Este tipo de experiencias no necesariamente tienen que ser copiadas, pero sí pueden orientar. Funcionan como faros, nos ayudan a trazar rutas propias, informadas y posibles. Nos recuerdan que cuando se pone a la niñez en el centro, y cuando hay voluntad para trabajar en red, se pueden construir políticas públicas más humanas, más eficaces y sostenibles.
Quizás lo más valioso de este intercambio entre Bogotá y Sinaloa es la invitación a imaginar, desde nuestras propias instituciones y contextos, un modelo colaborativo para fortalecer el cuidado y la protección desde las escuelas. La experiencia de Bogotá, con su plataforma, su claridad operativa y su coordinación interinstitucional, muestra que es posible hacerlo bien cuando se construye en conjunto.
Además, la disposición expresada por las autoridades de esta ciudad, de compartir su plataforma informática como un recurso facilitado para su posible adaptación en Sinaloa añade un componente tangible de colaboración interregional. Más que una inspiración, se abre una puerta concreta para construir, desde lo local, una respuesta compartida que ponga a niñas, niños y adolescentes donde siempre debieron estar: al centro.
El cierre de este ciclo escolar deja aprendizajes importantes, pero también desafíos que siguen pendientes.
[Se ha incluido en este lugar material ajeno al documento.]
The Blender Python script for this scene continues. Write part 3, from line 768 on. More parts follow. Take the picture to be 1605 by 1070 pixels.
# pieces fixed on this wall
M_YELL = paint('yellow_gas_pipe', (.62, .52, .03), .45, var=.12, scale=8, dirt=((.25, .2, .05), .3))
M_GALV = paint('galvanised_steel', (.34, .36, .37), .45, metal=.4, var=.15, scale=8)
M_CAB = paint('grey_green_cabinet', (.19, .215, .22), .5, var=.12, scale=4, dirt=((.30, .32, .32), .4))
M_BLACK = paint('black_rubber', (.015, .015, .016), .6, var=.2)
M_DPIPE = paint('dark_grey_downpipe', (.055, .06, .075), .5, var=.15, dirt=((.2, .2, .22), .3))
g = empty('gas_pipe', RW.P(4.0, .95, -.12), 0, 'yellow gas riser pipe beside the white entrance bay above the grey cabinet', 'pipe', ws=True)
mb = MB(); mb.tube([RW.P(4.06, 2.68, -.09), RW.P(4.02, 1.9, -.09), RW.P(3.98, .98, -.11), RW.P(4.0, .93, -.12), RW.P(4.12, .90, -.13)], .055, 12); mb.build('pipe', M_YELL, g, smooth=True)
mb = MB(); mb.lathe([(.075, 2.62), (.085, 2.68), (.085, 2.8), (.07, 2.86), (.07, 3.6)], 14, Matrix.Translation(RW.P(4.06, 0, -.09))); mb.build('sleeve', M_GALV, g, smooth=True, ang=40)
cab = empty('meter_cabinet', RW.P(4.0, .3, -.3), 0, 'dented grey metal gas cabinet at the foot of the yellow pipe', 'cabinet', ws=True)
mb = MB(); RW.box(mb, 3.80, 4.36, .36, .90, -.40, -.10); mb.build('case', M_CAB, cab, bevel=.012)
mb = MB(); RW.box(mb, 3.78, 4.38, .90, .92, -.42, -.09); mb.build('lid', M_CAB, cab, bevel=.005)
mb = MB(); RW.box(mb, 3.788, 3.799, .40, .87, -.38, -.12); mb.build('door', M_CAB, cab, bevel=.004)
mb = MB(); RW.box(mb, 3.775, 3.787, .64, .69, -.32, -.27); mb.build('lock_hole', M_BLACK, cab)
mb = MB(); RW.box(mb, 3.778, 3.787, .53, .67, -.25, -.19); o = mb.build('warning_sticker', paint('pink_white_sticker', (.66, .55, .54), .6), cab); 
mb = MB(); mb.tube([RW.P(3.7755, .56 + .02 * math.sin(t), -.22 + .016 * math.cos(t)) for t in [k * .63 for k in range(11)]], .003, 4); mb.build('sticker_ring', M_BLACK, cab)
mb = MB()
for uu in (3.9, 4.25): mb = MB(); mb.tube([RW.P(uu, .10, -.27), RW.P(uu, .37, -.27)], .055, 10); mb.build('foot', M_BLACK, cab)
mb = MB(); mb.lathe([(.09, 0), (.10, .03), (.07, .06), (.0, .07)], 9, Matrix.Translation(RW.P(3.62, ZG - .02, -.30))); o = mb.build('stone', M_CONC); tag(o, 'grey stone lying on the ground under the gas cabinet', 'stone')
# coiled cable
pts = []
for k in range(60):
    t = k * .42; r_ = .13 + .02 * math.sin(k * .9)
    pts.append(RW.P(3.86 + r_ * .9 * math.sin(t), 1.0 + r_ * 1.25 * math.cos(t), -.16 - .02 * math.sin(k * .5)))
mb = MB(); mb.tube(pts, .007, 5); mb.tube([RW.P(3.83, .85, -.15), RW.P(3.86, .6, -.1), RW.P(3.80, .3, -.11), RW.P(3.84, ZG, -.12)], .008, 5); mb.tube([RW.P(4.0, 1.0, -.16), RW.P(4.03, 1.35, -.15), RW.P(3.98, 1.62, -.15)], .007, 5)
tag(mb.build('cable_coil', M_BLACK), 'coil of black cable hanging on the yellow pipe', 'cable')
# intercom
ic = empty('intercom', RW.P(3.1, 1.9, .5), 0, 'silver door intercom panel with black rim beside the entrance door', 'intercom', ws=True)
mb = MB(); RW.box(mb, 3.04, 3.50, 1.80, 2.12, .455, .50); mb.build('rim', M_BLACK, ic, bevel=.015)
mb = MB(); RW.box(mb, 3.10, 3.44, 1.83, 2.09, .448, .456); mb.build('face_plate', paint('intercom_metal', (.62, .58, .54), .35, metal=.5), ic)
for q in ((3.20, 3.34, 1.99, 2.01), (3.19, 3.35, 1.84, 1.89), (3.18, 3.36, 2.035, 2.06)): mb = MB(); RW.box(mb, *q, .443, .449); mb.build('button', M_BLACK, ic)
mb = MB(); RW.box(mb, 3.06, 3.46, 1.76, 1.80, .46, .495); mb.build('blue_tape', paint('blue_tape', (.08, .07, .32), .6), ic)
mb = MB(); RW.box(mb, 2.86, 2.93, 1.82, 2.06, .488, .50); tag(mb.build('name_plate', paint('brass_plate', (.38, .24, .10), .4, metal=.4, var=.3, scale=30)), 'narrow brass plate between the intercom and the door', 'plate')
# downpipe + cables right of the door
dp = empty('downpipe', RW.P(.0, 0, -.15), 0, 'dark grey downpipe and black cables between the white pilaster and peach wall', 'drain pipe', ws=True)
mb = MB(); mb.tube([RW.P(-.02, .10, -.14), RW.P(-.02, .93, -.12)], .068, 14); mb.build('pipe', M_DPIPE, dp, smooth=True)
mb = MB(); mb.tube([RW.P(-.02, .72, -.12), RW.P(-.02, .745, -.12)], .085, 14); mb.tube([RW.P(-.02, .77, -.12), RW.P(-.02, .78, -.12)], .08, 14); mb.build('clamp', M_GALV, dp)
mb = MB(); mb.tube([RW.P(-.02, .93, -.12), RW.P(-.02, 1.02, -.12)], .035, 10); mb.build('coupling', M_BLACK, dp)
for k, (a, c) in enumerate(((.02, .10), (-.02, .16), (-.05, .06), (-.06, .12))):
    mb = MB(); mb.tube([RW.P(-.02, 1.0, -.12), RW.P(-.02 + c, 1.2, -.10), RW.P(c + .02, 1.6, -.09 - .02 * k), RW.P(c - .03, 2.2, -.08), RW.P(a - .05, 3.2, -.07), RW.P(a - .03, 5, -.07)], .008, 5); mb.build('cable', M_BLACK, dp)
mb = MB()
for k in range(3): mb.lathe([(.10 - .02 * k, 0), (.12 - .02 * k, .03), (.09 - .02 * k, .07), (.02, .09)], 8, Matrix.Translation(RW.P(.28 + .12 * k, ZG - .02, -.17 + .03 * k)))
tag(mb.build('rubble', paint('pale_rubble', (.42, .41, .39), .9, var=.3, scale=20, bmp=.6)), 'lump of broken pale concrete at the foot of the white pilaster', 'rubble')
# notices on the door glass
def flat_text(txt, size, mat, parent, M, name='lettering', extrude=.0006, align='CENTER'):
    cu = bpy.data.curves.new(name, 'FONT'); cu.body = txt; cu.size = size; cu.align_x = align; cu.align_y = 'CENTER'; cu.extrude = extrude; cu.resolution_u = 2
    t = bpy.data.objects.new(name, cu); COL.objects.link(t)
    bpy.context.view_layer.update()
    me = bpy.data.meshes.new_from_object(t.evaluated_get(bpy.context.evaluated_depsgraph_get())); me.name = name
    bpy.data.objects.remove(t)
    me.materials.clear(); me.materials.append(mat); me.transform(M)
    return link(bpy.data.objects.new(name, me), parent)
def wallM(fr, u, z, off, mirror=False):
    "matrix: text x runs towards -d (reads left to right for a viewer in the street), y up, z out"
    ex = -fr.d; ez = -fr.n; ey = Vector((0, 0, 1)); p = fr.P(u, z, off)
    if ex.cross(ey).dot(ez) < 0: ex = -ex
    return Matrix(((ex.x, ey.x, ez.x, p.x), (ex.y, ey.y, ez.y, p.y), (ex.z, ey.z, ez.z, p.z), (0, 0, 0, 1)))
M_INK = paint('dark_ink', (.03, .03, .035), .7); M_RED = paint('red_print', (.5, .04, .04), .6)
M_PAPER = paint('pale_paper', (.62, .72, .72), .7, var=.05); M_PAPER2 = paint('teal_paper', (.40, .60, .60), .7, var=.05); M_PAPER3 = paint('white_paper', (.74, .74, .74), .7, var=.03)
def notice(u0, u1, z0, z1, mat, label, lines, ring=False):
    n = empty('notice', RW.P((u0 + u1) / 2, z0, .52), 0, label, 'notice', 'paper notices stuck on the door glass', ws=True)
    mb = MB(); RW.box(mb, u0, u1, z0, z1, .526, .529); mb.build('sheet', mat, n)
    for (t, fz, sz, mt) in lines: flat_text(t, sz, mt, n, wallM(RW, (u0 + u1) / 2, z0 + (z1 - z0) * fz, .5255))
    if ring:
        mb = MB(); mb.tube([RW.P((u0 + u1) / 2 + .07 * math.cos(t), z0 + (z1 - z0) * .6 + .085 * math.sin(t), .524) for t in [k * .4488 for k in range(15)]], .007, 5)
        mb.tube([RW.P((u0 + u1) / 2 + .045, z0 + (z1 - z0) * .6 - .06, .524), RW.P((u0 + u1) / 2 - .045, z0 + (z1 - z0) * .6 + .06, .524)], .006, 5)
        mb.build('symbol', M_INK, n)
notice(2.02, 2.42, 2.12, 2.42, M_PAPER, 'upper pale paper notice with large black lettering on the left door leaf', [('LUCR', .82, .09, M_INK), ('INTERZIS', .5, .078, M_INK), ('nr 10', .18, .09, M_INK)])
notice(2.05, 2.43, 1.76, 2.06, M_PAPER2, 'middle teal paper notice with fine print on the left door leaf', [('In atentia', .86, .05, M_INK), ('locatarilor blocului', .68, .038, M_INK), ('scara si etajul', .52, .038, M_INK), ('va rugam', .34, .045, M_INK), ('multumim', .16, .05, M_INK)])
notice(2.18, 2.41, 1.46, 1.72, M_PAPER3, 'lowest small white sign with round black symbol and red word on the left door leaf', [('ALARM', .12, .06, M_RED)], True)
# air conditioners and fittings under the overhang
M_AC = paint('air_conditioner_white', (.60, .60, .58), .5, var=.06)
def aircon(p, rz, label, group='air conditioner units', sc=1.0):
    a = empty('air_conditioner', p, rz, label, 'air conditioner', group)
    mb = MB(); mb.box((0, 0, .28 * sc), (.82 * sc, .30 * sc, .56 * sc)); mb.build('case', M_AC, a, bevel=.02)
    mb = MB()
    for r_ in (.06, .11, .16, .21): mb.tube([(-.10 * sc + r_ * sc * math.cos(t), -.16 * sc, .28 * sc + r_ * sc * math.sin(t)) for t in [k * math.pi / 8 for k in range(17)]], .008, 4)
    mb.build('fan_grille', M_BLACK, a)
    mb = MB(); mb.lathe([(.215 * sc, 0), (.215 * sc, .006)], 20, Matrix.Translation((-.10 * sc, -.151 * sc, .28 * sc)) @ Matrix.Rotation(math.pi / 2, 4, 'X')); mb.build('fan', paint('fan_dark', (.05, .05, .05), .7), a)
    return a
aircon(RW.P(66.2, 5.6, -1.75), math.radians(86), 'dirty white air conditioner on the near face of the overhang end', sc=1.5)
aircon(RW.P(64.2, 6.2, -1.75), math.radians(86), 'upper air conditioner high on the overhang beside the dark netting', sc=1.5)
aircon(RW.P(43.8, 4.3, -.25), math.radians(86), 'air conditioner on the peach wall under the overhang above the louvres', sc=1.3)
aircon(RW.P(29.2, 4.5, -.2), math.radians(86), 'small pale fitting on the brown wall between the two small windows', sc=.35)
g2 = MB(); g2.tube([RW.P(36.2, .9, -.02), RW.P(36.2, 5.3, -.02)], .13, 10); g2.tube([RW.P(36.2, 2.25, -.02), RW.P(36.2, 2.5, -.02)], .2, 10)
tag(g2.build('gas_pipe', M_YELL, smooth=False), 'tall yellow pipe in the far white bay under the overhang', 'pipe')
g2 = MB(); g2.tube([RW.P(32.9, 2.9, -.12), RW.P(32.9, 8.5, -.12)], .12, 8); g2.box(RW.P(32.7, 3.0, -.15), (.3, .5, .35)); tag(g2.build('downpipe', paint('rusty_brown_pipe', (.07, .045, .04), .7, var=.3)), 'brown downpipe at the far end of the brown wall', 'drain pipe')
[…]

Mirar hacia el ciclo 2025–2026 con experiencias como la de Bogotá en el horizonte puede ser una oportunidad estratégica para fortalecer nuestras capacidades institucionales y avanzar, desde la articulación y la corresponsabilidad, hacia escuelas donde cada señal de alerta se traduzca en protección real. En un contexto como el de Sinaloa, donde la complejidad social exige respuestas sensibles, sostenidas y bien coordinadas, abrirnos a estos aprendizajes es también una forma de construir una política pública con oportunidad y con sentido humano.